Audiophile Loudness Wars—Too Much again!?


Obviously a huge chunk of popular western music has been involved in the loudness wars of the recording industry. But do we now have Hifi loudness wars? Sometimes I look at or try out new pieces, and think audio designers are putting too much gain in our preamps, amps, and DACs. Or am I off here? You won’t hurt my feelings.
I’m getting a sense that lots of gear falls over the side of center towards higher gain.

Hey, it happens to me! You can’t edit titles. It’s supposed to be “too much gain”.
128x128jbhiller
You can’t please everyone, or optimize a component for every possible system. It’s perhaps not so much a matter of "hifi loudness wars" as it is "analog vs digital wars". DACs can have very high line output levels, up to 4V is not atypical for a balanced DAC’s XLR outputs. Compare this to a typical "audiophile" analog setup with a 0.5mV MC cartridge into a phono stage with 60dB of gain, netting 0.5V line output. That’s 18dB lower than the 4V DAC! That’s not just a huge difference - that’s a world apart. I believe those with tape decks can have similar issues.

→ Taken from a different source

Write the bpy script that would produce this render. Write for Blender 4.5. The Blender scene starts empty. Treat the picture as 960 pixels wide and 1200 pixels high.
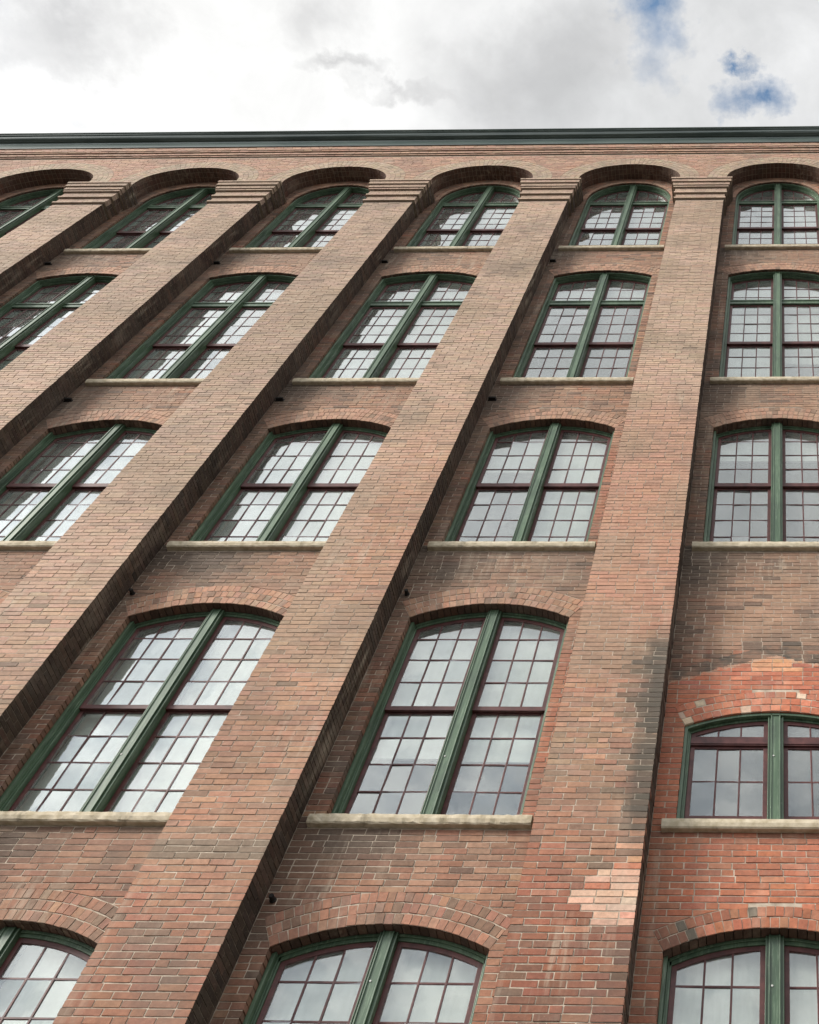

Preamps in particular - analog audiophiles often find usefulness in high-gain preamps with up to 20dB or more (!!) of gain. That same gain level will be quite ludicrous when hooked up to a digital source. That’s when you get guys saying "I can’t go past 9:00 on volume before it’s blasting me out of the room".

Then beyond the preamp/source stage you have to match between sensitivity of your amps vs. speakers. So a worst case scenario of bad gain structure system building "it’s too loud as soon as I move the volume at all" would look like this:

* Balanced XLR DAC 4V
* Tube preamp 23dB gain
* High sensitivity high power amp 30dB gain (high power PP tube amps typically have the highest gains)
* High sensitivity speakers - upper 90s dB/Watt

The panacea is to learn gain structure and how to build a system that correctly meets your needs. So e.g. if you want to run both a low-output MC cartridge and a digital source, you’re more likely going to want heaps of gain in your phono stage (70dB or so), and a preamp with a modest 8dB - 14dB gain (or even lower).

Honestly, even as an analog guy I find preamps with 20+ dB of gain to be too much (though I do have very sensitive speakers downstream). You inevitably start hearing the noise floor from all that gain (again, on sensitive speakers and amps). And there’s still a surprising number of tube preamps with this amount of gain. I think this comes from the days when CJ and ARC would make "full function" preamps with an MM phono stage that *could* also run lower output MC cartridges by tapping into that surplus of line stage gain. But it was a bad match when the owner hooked up a digital source. Also this may come from the ubiquity of 12ax7 tubes & circuits. If you see a tube preamp with 12ax7 tubes in it - you KNOW it’s gonna have an absurd amount of gain.
DACs can have very high line output levels, up to 4V is not atypical for a balanced DAC’s XLR outputs. Compare this to a typical "audiophile" analog setup with a 0.5mV MC cartridge into a phono stage with 60dB of gain, netting 0.5V line output. That’s 18dB lower than the 4V DAC! That’s not just a huge difference - that’s a world apart.

All correct.  But the question is, why is this tolerated?  Its not hard to design a balanced out DAC with a proper output level (of course, with stuff all over the map its getting harder and harder to determine what "proper" is, but i would suggest between 1-1.5vRMS full output.

As to the MC - again, what we need there, and all my stuff could do it, even "back in the day" is the provision for > 60dB of gain.  I could provide up to 68dB, with a very low-noise, low-impedance balanced input stage.

The only problem was, again the wide variation in cartridges and components such that no one setting for MC or MM would be ideal for everyone.  So it could be custom set to whatever a dealer or customers wanted - by special order.

But if designers adhered to even nominal, de-facto standards there would be far less issue.  right now I'm designing a product that uses an unconventional part, which is great in many ways but, due to basic physics, will overload with an input of more that 4.25V p-p (divide by 2.82 for rms).  this means i MUST have optional pads or really bad things happen.  Pisses me off.